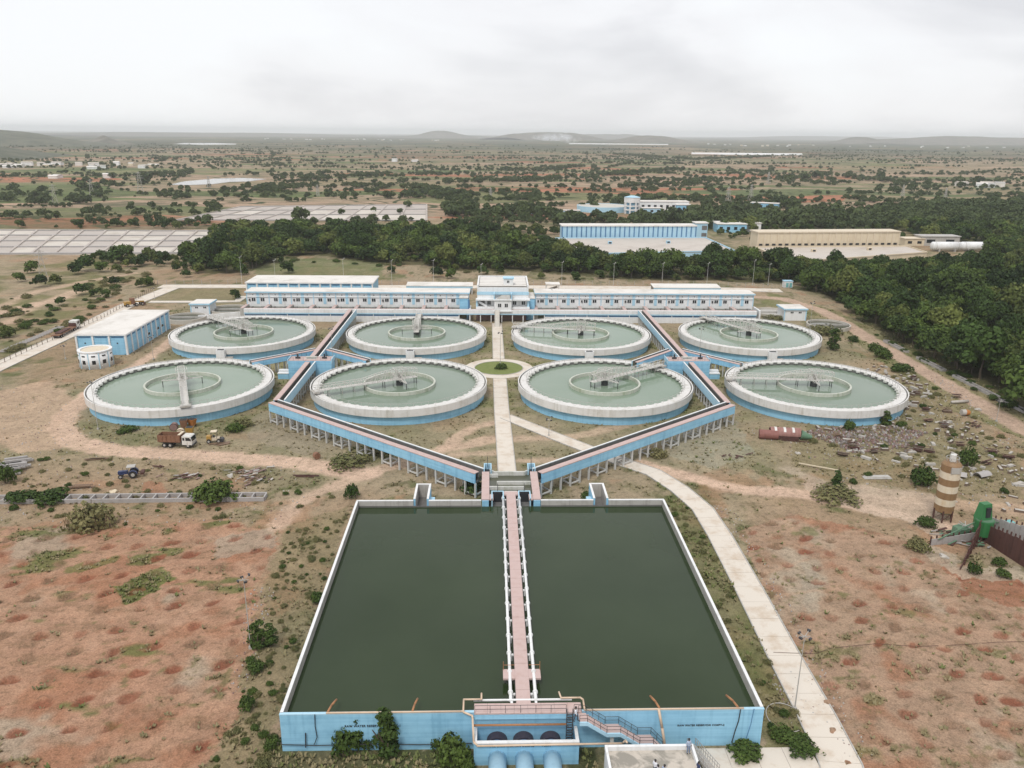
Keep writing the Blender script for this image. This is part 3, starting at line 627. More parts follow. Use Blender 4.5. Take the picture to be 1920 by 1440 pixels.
# ---------------------------------------------------------------- footbridge down the middle
BX = 4.1
fb = thing('footbridge', 'long pink slab footbridge between two pale blue pipes across the reservoir', 'footbridge', (BX, 106, 0)); fo = Vector((-BX, -106, 0))
y = 79.0; k = 0
while y < 136.4:
    mb = MB(); mb.box(BX-.85, BX+.85, y+.02, y+2.53, 4.78, 5.02+random.uniform(-.01,.01)); mb.build('deck_slab', 'pink', fb, loc=fo); y += 2.55
for s in (-1, 1):
    mb = MB(); mb.box(BX+s*.80-.11, BX+s*.80+.11, 79, 136.5, 4.3, 4.77); mb.build('girder', 'dark_concrete', fb, loc=fo)
    mb = MB(); mb.tube((BX+s*1.5, 79.6, 4.95), (BX+s*1.5, 136.0, 4.95), .20, 12); mb.build('pipe', 'white', fb, True, loc=fo)
    for i in range(15):
        yy = 81.2+i*3.85; mb = MB(); mb.tube((BX+s*1.5, yy-.14, 4.95), (BX+s*1.5, yy+.14, 4.95), .31, 12); mb.box(min(BX+s*.86, BX+s*1.5), max(BX+s*.86, BX+s*1.5), yy-.16, yy+.16, 4.55, 4.72)
        mb.beam((BX+s*1.2, yy, 4.55), (BX+s*1.2, yy, 2.5), .25); mb.build('pipe_bracket', 'white', fb, loc=fo)
mb = MB(); mb.box(BX-2.35, BX-.86, 83.7, 85.5, 4.75, 5.0); mb.build('side_platform', 'pink', fb, loc=fo)
mb = MB(); mb.box(BX+.86, BX+2.35, 83.7, 85.5, 4.75, 5.0); mb.build('side_platform', 'pink', fb, loc=fo)
for s in (-1, 1):
    mb = MB(); mb.beam((BX+s*2.3, 85.4, 5), (BX+s*2.3, 85.4, 6.2), .07); mb.beam((BX+s*.9, 85.4, 5.7), (BX+s*2.3, 85.4, 5.7), .05); mb.build('handrail', 'rust_pipe', fb, loc=fo)
    mb = MB(); mb.beam((BX+s*2.1, 84.6, 4.74), (BX+s*2.1, 84.6, 2.6), .16); mb.build('pier', 'dark_concrete', fb, loc=fo)
# ---------------------------------------------------------------- pump chamber at the south wall
pc = thing('pump_chamber', 'blue open chamber with three big pipes and a pink deck at the south wall', 'pump chamber', (4.3, 76.2, 0)); po = Vector((-4.3, -76.2, 0))
def ppart(name, mb, mat, sm=False): return mb.build(name, mat, pc, sm, loc=po)
x0, x1 = -1.75, 10.35
mb = MB(); mb.box(x0, x1, 74.9, 75.25, -.4, 2.95); ppart('front_wall', mb, 'blue')
mb = MB(); mb.box(x0-.03, x1+.03, 74.87, 75.3, 2.951, 3.08); ppart('coping', mb, 'white')
for a in (x0, x1-.35):
    mb = MB(); mb.box(a, a+.35, 75.26, 77.5, -.4, 2.95); ppart('side_wall', mb, 'blue')
    mb = MB(); mb.box(a-.02, a+.37, 75.31, 77.5, 2.951, 3.08); ppart('coping', mb, 'white')
mb = MB(); mb.box(x0+.36, x1-.36, 75.26, 77.5, -.3, .05); ppart('floor', mb, 'dark_concrete')
for i in range(8):
    a = x0+i*(12.6/8); mb = MB(); mb.box(a+.01, a+12.6/8-.01, 77.25, 78.95, 5.02, 5.2+random.uniform(-.008,.008)); ppart('deck_slab', mb, 'pink')
mb = MB(); mb.box(x0+.1, x1+.3, 77.3, 77.58, 4.3, 5.01); ppart('deck_beam', mb, 'blue')
for xx in (.95, 4.05, 7.25):
    mb = MB(); mb.tube((xx, 77.58, 1.15), (xx, 76.5, 1.15), 1.22, 28); ppart('bell_mouth', mb, 'pipe_dark', False)
    mb = MB(); mb.tube((xx, 76.49, 1.15), (xx, 75.26, 1.15), .98, 28); mb.tube((xx, 76.1, 1.15), (xx, 75.95, 1.15), 1.1, 28); ppart('coupling', mb, 'dark_blue')
    mb = MB(); mb.tube((xx, 74.88, 1.0), (xx, 64, .9), 1.03, 28); mb.ball((xx, 74.75, 1.0), 1.03, 24, 12); ppart('outlet_pipe', mb, 'sky_blue', True)
mb = MB(); mb.tube((x0, 77.0, 3.75), (9.0, 77.0, 3.75), .13, 10); ppart('beam', mb, 'rust_pipe', True)
mb = MB()
for s in (9.05, 9.75): mb.beam((s, 77.0, 0), (s, 77.0, 5.9), .1)
for i in range(14): mb.beam((9.05, 77.0, .4+i*.36), (9.75, 77.0, .4+i*.36), .08)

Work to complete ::
Give the data again exactly as written, with all pictures left out.

Exercise response ::
Keep writing the Blender script for this image. This is part 3, starting at line 627. More parts follow. Use Blender 4.5. Take the picture to be 1920 by 1440 pixels.
# ---------------------------------------------------------------- footbridge down the middle
BX = 4.1
fb = thing('footbridge', 'long pink slab footbridge between two pale blue pipes across the reservoir', 'footbridge', (BX, 106, 0)); fo = Vector((-BX, -106, 0))
y = 79.0; k = 0
while y < 136.4:
    mb = MB(); mb.box(BX-.85, BX+.85, y+.02, y+2.53, 4.78, 5.02+random.uniform(-.01,.01)); mb.build('deck_slab', 'pink', fb, loc=fo); y += 2.55
for s in (-1, 1):
    mb = MB(); mb.box(BX+s*.80-.11, BX+s*.80+.11, 79, 136.5, 4.3, 4.77); mb.build('girder', 'dark_concrete', fb, loc=fo)
    mb = MB(); mb.tube((BX+s*1.5, 79.6, 4.95), (BX+s*1.5, 136.0, 4.95), .20, 12); mb.build('pipe', 'white', fb, True, loc=fo)
    for i in range(15):
        yy = 81.2+i*3.85; mb = MB(); mb.tube((BX+s*1.5, yy-.14, 4.95), (BX+s*1.5, yy+.14, 4.95), .31, 12); mb.box(min(BX+s*.86, BX+s*1.5), max(BX+s*.86, BX+s*1.5), yy-.16, yy+.16, 4.55, 4.72)
        mb.beam((BX+s*1.2, yy, 4.55), (BX+s*1.2, yy, 2.5), .25); mb.build('pipe_bracket', 'white', fb, loc=fo)
mb = MB(); mb.box(BX-2.35, BX-.86, 83.7, 85.5, 4.75, 5.0); mb.build('side_platform', 'pink', fb, loc=fo)
mb = MB(); mb.box(BX+.86, BX+2.35, 83.7, 85.5, 4.75, 5.0); mb.build('side_platform', 'pink', fb, loc=fo)
for s in (-1, 1):
    mb = MB(); mb.beam((BX+s*2.3, 85.4, 5), (BX+s*2.3, 85.4, 6.2), .07); mb.beam((BX+s*.9, 85.4, 5.7), (BX+s*2.3, 85.4, 5.7), .05); mb.build('handrail', 'rust_pipe', fb, loc=fo)
    mb = MB(); mb.beam((BX+s*2.1, 84.6, 4.74), (BX+s*2.1, 84.6, 2.6), .16); mb.build('pier', 'dark_concrete', fb, loc=fo)
# ---------------------------------------------------------------- pump chamber at the south wall
pc = thing('pump_chamber', 'blue open chamber with three big pipes and a pink deck at the south wall', 'pump chamber', (4.3, 76.2, 0)); po = Vector((-4.3, -76.2, 0))
def ppart(name, mb, mat, sm=False): return mb.build(name, mat, pc, sm, loc=po)
x0, x1 = -1.75, 10.35
mb = MB(); mb.box(x0, x1, 74.9, 75.25, -.4, 2.95); ppart('front_wall', mb, 'blue')
mb = MB(); mb.box(x0-.03, x1+.03, 74.87, 75.3, 2.951, 3.08); ppart('coping', mb, 'white')
for a in (x0, x1-.35):
    mb = MB(); mb.box(a, a+.35, 75.26, 77.5, -.4, 2.95); ppart('side_wall', mb, 'blue')
    mb = MB(); mb.box(a-.02, a+.37, 75.31, 77.5, 2.951, 3.08); ppart('coping', mb, 'white')
mb = MB(); mb.box(x0+.36, x1-.36, 75.26, 77.5, -.3, .05); ppart('floor', mb, 'dark_concrete')
for i in range(8):
    a = x0+i*(12.6/8); mb = MB(); mb.box(a+.01, a+12.6/8-.01, 77.25, 78.95, 5.02, 5.2+random.uniform(-.008,.008)); ppart('deck_slab', mb, 'pink')
mb = MB(); mb.box(x0+.1, x1+.3, 77.3, 77.58, 4.3, 5.01); ppart('deck_beam', mb, 'blue')
for xx in (.95, 4.05, 7.25):
    mb = MB(); mb.tube((xx, 77.58, 1.15), (xx, 76.5, 1.15), 1.22, 28); ppart('bell_mouth', mb, 'pipe_dark', False)
    mb = MB(); mb.tube((xx, 76.49, 1.15), (xx, 75.26, 1.15), .98, 28); mb.tube((xx, 76.1, 1.15), (xx, 75.95, 1.15), 1.1, 28); ppart('coupling', mb, 'dark_blue')
    mb = MB(); mb.tube((xx, 74.88, 1.0), (xx, 64, .9), 1.03, 28); mb.ball((xx, 74.75, 1.0), 1.03, 24, 12); ppart('outlet_pipe', mb, 'sky_blue', True)
mb = MB(); mb.tube((x0, 77.0, 3.75), (9.0, 77.0, 3.75), .13, 10); ppart('beam', mb, 'rust_pipe', True)
mb = MB()
for s in (9.05, 9.75): mb.beam((s, 77.0, 0), (s, 77.0, 5.9), .1)
for i in range(14): mb.beam((9.05, 77.0, .4+i*.36), (9.75, 77.0, .4+i*.36), .08)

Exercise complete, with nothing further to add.